Okay, so I’ve been messing around with this whole Chiron in Libra thing, and let me tell you, it’s been a journey. I started by, well, I guess you could say I tripped and stumbled into it. I didn’t even really know what Chiron was, let alone what it meant to have it in Libra. I just kept seeing it pop up in astrology groups and stuff, and finally, my curiosity got the better of me.
My first step was hitting up Google, obviously. I mean, where else do you go when you’re completely clueless? I typed in “Chiron in Libra” and…bam! A whole bunch of stuff I didn’t understand. Astrological jargon everywhere. It was like reading a foreign language.
But I’m stubborn, so I kept at it. I started with the basics. I found out that Chiron, like, represents your deepest wounds and how you heal them. And Libra? That’s all about relationships, balance, and fairness. So, putting two and two together, Chiron in Libra probably means something about relationship wounds. Bingo!
Then things got a little more personal. I started to reflect on my own life. I thought about all my past relationships – romantic ones, friendships, family…everything. I really tried to dig deep and identify any patterns, any recurring issues, any, you know, wounds.
Journaling My Feels
- It became clear fast that fear of rejection had been a long time issue.

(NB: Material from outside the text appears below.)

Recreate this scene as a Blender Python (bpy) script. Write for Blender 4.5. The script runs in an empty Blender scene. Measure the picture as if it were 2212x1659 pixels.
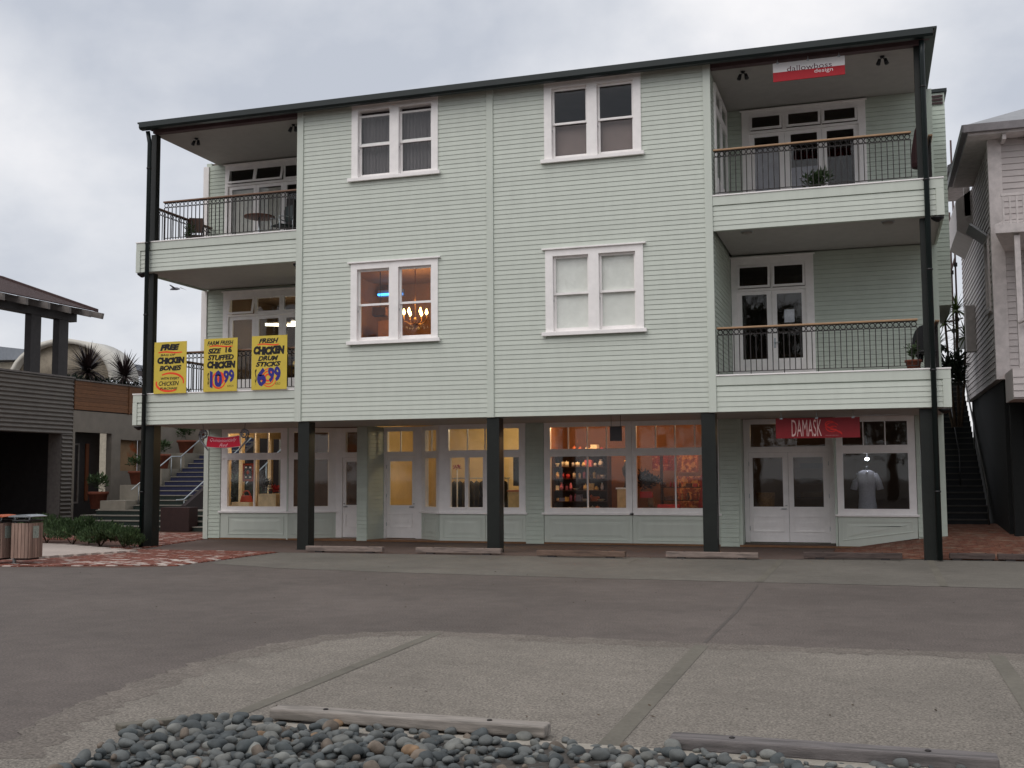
import bpy, math, random
from mathutils import Matrix, Vector
random.seed(7)
C = bpy.context.scene.collection
sc = bpy.context.scene
PI = math.pi

# ------------------------------------------------------------------ camera
def cam_axes(yaw, pitch, roll):
    c, s = math.cos, math.sin
    d = Vector((s(yaw)*c(pitch), c(yaw)*c(pitch), s(pitch)))
    r = Vector((c(yaw), -s(yaw), 0)); u = r.cross(d)
    return c(roll)*r + s(roll)*u, -s(roll)*r + c(roll)*u, d
_r, _u, _d = cam_axes(math.radians(-17.97), math.radians(4.668), math.radians(-0.31))
cam_data = bpy.data.cameras.new('camera'); cam = bpy.data.objects.new('camera', cam_data); C.objects.link(cam)
cam.matrix_world = Matrix(((_r.x, _u.x, -_d.x, 17.854), (_r.y, _u.y, -_d.y, -24.521), (_r.z, _u.z, -_d.z, 1.810), (0, 0, 0, 1)))
cam_data.sensor_width = 36.0; cam_data.lens = 2400.0/2212.0*36.0
cam_data.clip_start = 0.1; cam_data.clip_end = 2000
sc.camera = cam

# ------------------------------------------------------------------ sky and sun (overcast dusk)
SUN_EL, SUN_AZ = math.radians(52), math.radians(205)      # behind the photographer, slightly left
world = bpy.data.worlds.new('World'); sc.world = world; world.use_nodes = True
wn, wl = world.node_tree.nodes, world.node_tree.links
wn.clear()
w_out = wn.new('ShaderNodeOutputWorld'); w_bg = wn.new('ShaderNodeBackground'); w_bg2 = wn.new('ShaderNodeBackground')
w_add = wn.new('ShaderNodeAddShader')
sky = wn.new('ShaderNodeTexSky'); sky.sky_type = 'NISHITA'; sky.sun_disc = False
sky.sun_elevation = SUN_EL; sky.sun_rotation = SUN_AZ; sky.dust_density = 3.0
wl.new(sky.outputs[0], w_bg2.inputs[0]); w_bg2.inputs[1].default_value = 0.012
tc = wn.new('ShaderNodeTexCoord')
mp = wn.new('ShaderNodeMapping'); mp.inputs['Scale'].default_value = (1.0, 1.0, 1.6); mp.inputs['Location'].default_value = (9.59, 1.97, 0.51)
wl.new(tc.outputs['Generated'], mp.inputs[0])
n1 = wn.new('ShaderNodeTexNoise'); n1.inputs['Scale'].default_value = 3.0; n1.inputs['Detail'].default_value = 9; n1.inputs['Roughness'].default_value = 0.52
n1.inputs['Distortion'].default_value = 0.12
wl.new(mp.outputs[0], n1.inputs['Vector'])
ramp = wn.new('ShaderNodeValToRGB')
ramp.color_ramp.elements[0].position = 0.36; ramp.color_ramp.elements[0].color = (0.52, 0.55, 0.615, 1)
ramp.color_ramp.elements[1].position = 0.66; ramp.color_ramp.elements[1].color = (0.93, 0.915, 0.92, 1)
el = ramp.color_ramp.elements.new(0.50); el.color = (0.70, 0.715, 0.755, 1)
wl.new(n1.outputs['Fac'], ramp.inputs[0]); wl.new(ramp.outputs[0], w_bg.inputs[0]); w_bg.inputs[1].default_value = 1.0
wl.new(w_bg.outputs[0], w_add.inputs[0]); wl.new(w_bg2.outputs[0], w_add.inputs[1]); wl.new(w_add.outputs[0], w_out.inputs[0])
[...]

- So was my tendecy to people please.
- And sometimes I was a bit…too confrontational.
It was kinda painful, honestly. I had to confront some stuff I’d been avoiding for a long time. I realized I had a tendency to either put others’ needs way before my own, or I’d get super defensive and push people away. Basically, I was a mess when it came to relating to people.

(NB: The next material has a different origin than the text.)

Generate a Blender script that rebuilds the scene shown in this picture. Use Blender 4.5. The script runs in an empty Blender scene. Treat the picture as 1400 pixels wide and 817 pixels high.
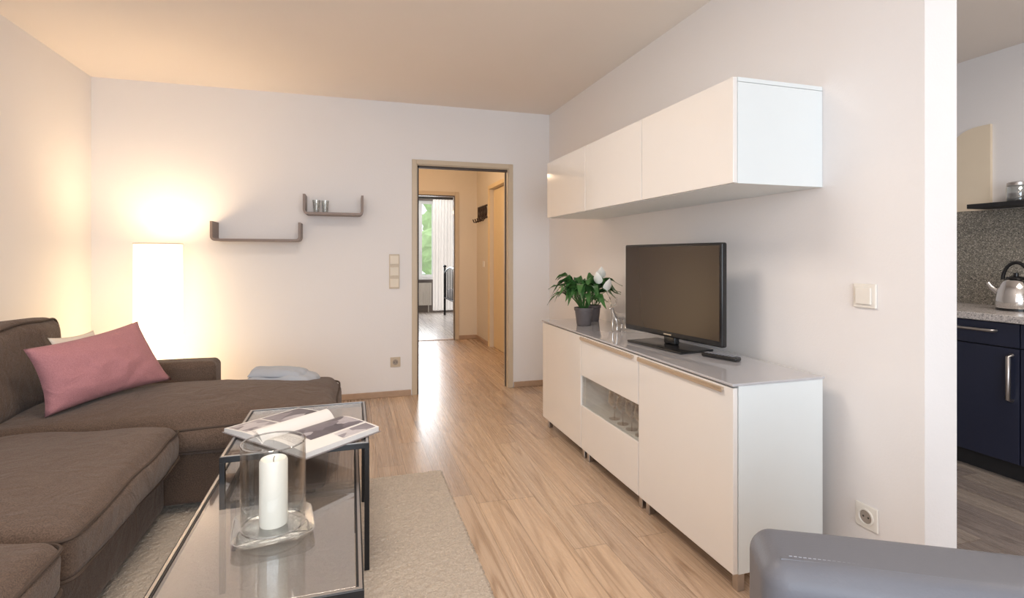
import bpy, math, random
from mathutils import Vector, Matrix, noise
random.seed(7)
S=bpy.context.scene
COL=S.collection
S.view_settings.view_transform='Standard'
S.view_settings.look='None'
S.view_settings.exposure=0.12
# ------------------------------------------------------------ materials
class NT:
    def __init__(s,name):
        s.m=bpy.data.materials.new(name); s.m.use_nodes=True
        s.t=s.m.node_tree; s.t.nodes.clear()
        s.out=s.t.nodes.new('ShaderNodeOutputMaterial')
    def n(s,typ,**kw):
        nd=s.t.nodes.new(typ)
        for k,v in kw.items(): setattr(nd,k,v)
        return nd
    def put(s,sock,v):
        if isinstance(v,bpy.types.NodeSocket): s.t.links.new(v,sock)
        else: sock.default_value=v
    def math(s,op,a,b=0.0,c=None):
        nd=s.n('ShaderNodeMath',operation=op)
        s.put(nd.inputs[0],a); s.put(nd.inputs[1],b)
        if c is not None: s.put(nd.inputs[2],c)
        return nd.outputs[0]
    def xyz(s,x,y,z):
        nd=s.n('ShaderNodeCombineXYZ'); s.put(nd.inputs[0],x); s.put(nd.inputs[1],y); s.put(nd.inputs[2],z)
        return nd.outputs[0]
    def mix(s,f,a,b,bt='MIX'):
        nd=s.n('ShaderNodeMix',data_type='RGBA',blend_type=bt)
        s.put(nd.inputs[0],f); s.put(nd.inputs[6],a); s.put(nd.inputs[7],b)
        return nd.outputs[2]
    def coord(s): return s.n('ShaderNodeTexCoord').outputs['Object']
    def noise(s,vec,scale,detail=3,rough=.5,dist=0):
        nd=s.n('ShaderNodeTexNoise'); s.put(nd.inputs['Vector'],vec); nd.inputs['Scale'].default_value=scale
        nd.inputs['Detail'].default_value=detail; nd.inputs['Roughness'].default_value=rough; nd.inputs['Distortion'].default_value=dist
        return nd.outputs[0]
    def ramp(s,f,stops):
        nd=s.n('ShaderNodeValToRGB'); s.put(nd.inputs[0],f)
        cr=nd.color_ramp
        while len(cr.elements)<len(stops): cr.elements.new(.5)
        for e,(p,c) in zip(cr.elements,stops): e.position=p; e.color=c
        return nd.outputs[0]
    def bump(s,h,strength,dist=.01):
        nd=s.n('ShaderNodeBump'); nd.inputs['Strength'].default_value=strength; nd.inputs['Distance'].default_value=dist
        s.put(nd.inputs['Height'],h); return nd.outputs[0]
    def bsdf(s,col,rough,metal=0,bump=None,trans=0,alpha=1,spec=.5,emit=None,estr=0,sheen=0,coat=0):
        p=s.n('ShaderNodeBsdfPrincipled')
        s.put(p.inputs['Base Color'],col); s.put(p.inputs['Roughness'],rough); p.inputs['Metallic'].default_value=metal
        p.inputs['Transmission Weight'].default_value=trans; s.put(p.inputs['Alpha'],alpha)
        p.inputs['Specular IOR Level'].default_value=spec; p.inputs['Sheen Weight'].default_value=sheen
        p.inputs['Coat Weight'].default_value=coat
        if emit: p.inputs['Emission Color'].default_value=emit; p.inputs['Emission Strength'].default_value=estr
        if bump is not None: s.t.links.new(bump,p.inputs['Normal'])
        s.t.links.new(p.outputs[0],s.out.inputs[0]); return p
def c4(c): return (c[0],c[1],c[2],1)
def pm(name,col,rough=.5,metal=0,var=.06,vs=8,bump=0,bs=80,bd=.002,**kw):
    t=NT(name); co=t.coord()
    nz=t.noise(co,vs,3)
    d=tuple(max(0,x*(1-var)) for x in col); u=tuple(x*(1+var) for x in col)
    colr=t.mix(nz,c4(d),c4(u))
    b=None
    if bump: b=t.bump(t.noise(co,bs,3),bump,bd)
    t.bsdf(colr,rough,metal,bump=b,**kw); return t.m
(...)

I even journaled my feelings. Pages and Pages of Feelings. And it was hard, but I kept on writing.
But here’s the cool part: once I recognized those patterns, I could start to work on them. I started, like, actively trying to be more aware of my behavior in relationships. When I felt myself slipping into people-pleasing mode, I’d pause and ask myself, “What do I actually want?” When I felt that defensive wall going up, I’d take a deep breath and try to communicate more openly, even if it felt scary.
It’s still a work in progress, no doubt. I’m definitely not “healed” overnight. But I’m learning. I’m growing. And I’m becoming more conscious of how I relate to others. And that, my friends, feels pretty darn good. It’s like I’m slowly, slowly becoming a better version of myself, one awkward interaction at a time.